In the Social Theatre of Badia Polesine, you can still admire beautiful decorations and paintings, as well as the original stage with its wooden machinery. This theatre owes its nicknames of "Piccola Fenice" (Little Fenix) and "Scatola d'oro" (Gold Box) to the beautiful gold-leaf friezes used as indoor decorations.
The building known as "Granarazzo" of Lendinara was used since the 14th century for the storage of crops and food supplies. It was bought in 1812 by Girolamo Ballarin and then turned into a theatre.
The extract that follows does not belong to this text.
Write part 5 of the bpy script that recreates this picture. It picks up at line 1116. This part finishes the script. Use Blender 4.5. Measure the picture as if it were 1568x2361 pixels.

After a long period of inactivity, and following a careful restoration process, the Ballarin Theatre has now become the cultural hub of the town.
On the other hand, no traces are left of the 19th-century theatre buildings of Adria, where the more recent Municipal Theatre has been active since 1935 with an intense programme of plays and events. In the town of Castelmassa, the Cotogni Theatre was opened on 23 August 1884 with Rossini's The Barber of Seville, featuring the famous Italian baritone Antonio Cotogni as a special guest.
However, it is the Social Theatre of Rovigo, built between 1817 and 1819, the one that stands out above all others for its grandeur and prestige. After a series of ups and downs, the theatre was inaugurated in its current Liberty-style appearance by Pietro Mascagni, who directed his own Iris on 12 October 1904.